In questi giorni, però, oltre al solito odore di asfalto liquefatto, di emissioni preoccupanti di CO2, e di calura opprimente, aleggia in questa zona un sentore caratteristico, misto di croccante, popcorn, zucchero filato, olio da macchina, polvere e sudore. Il tutto accompagnato da un gran vociare in lontananza, di urla a effetto Doppler, di musica confusa sullo stile “unz-unz”.
IL LUNA PARK.
Odio la Fiera e l’ho sempre odiata. Soltanto, avevo capito già in tenera età che nella vita è meglio non accentuare snobismi e spigolature se volevo guadagnarmi un posticino al sole.. e rassegnarmi a seguire le masse. Il che era la strada più facile in tante occasioni, ma mi metteva a durissima prova quando era ora di unirsi alla comitiva e andare alla Fiera.
In primis: io sono stanziale. Non mi piace la vita da girovaghi, e, per quanto le loro roulotte siano favolose e giganti, hanno comunque il cesso chimico, e scusate se è poco.
Poi: I giostrai avevano figli bellissimi, ragazzi e ragazze con occhi, capelli, fisici da paura.. ma che stavano “in sgirandola” tutto il giorno e inevitabilmente la polvere gli si depositava addosso, per cui avevano sempre quella patina di scuro e “musnento” (soprattutto nel collo e nelle pieghe delle mani) da cui mi sono sempre tenuta molto alla larga.
Tutta la verità? Io avevo paura. Non sono mai stata una di quelle che gode con le scariche di adrenalina. Per dirla tutta: le uniche scariche che potevo avere sulle Montagne Russe erano intestinali, perché me la facevo letteralmente addosso.
Non capivo né capisco tuttora che gusto ci fosse a trovarsi per 5 minuti di orologio a testa in giù appesi sul vuoto, né a rotolarsi in una gigantesca ruota da criceti, né a sentire lo stimolo del vomito sul galeone.
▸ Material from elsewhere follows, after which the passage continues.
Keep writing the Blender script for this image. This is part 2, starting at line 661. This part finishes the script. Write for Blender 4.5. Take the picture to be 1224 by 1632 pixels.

Da che mondo è mondo, la testa è fatta per stare su e i piedi giù, possibilmente ben ancorati a terra.
Se avessi anche solo esternato dubbi e paure, mi sarei scavata la fossa da sola: sarei stata sfottuta a vita, per cui per anni, tra morte sociale e morte vera e propria, ho preferito rischiare la seconda. I dieci minuti del giro in giostra erano i più lunghi della mia vita, ma la tortura era, quando finalmente l’ordigno toccava terra, dissimulare lo spavento e anzi, lamentarmi perché era durato troppo poco.
Non ridete, per pietà. A me facevano paura anche la casa degli orrori e il bruco Mela, e il labirinto degli specchi mi rendeva claustrofobica, tanto che in più occasioni il giostraio, avvilito, mi apriva le porte e mi faceva uscire di nascosto.
Al Tagadà credo di avere seriamente rischiato un trauma cranico, perché se volevi essere davvero toga, mica dovevi stare buona buona attaccata al cordolo mentre il sifone faceva andare su e giù la padellona (nooooooooooo!): se volevi essere davvero figa, dovevi mollarti e sussultare al ritmo della musica, mentre tutti ti si buttavano addosso e sembrava di essere in un girone infernale.
Alla sera venivo restituita alla mia vita di sempre ammaccata e puzzolente, e ogni volta speravo che mia madre, esasperata, cominciasse a dire che non ci sarei potuta più andare perché era un brutto ambiente, spendevo troppi soldi, tornavo sempre a casa in uno stato pietoso (una volta addirittura senza una scarpa!): invece mi guardava a malapena e mi diceva di andarmi a lavare almeno le mani, pensando molto demagogicamente che proibirmelo non sarebbe servito a niente. Non sapeva che avrei dato qualsiasi cosa perché mi tenesse chiusa in camera mia a studiare latino quei 15 giorni malefici in cui essere me stessa era troppo difficile.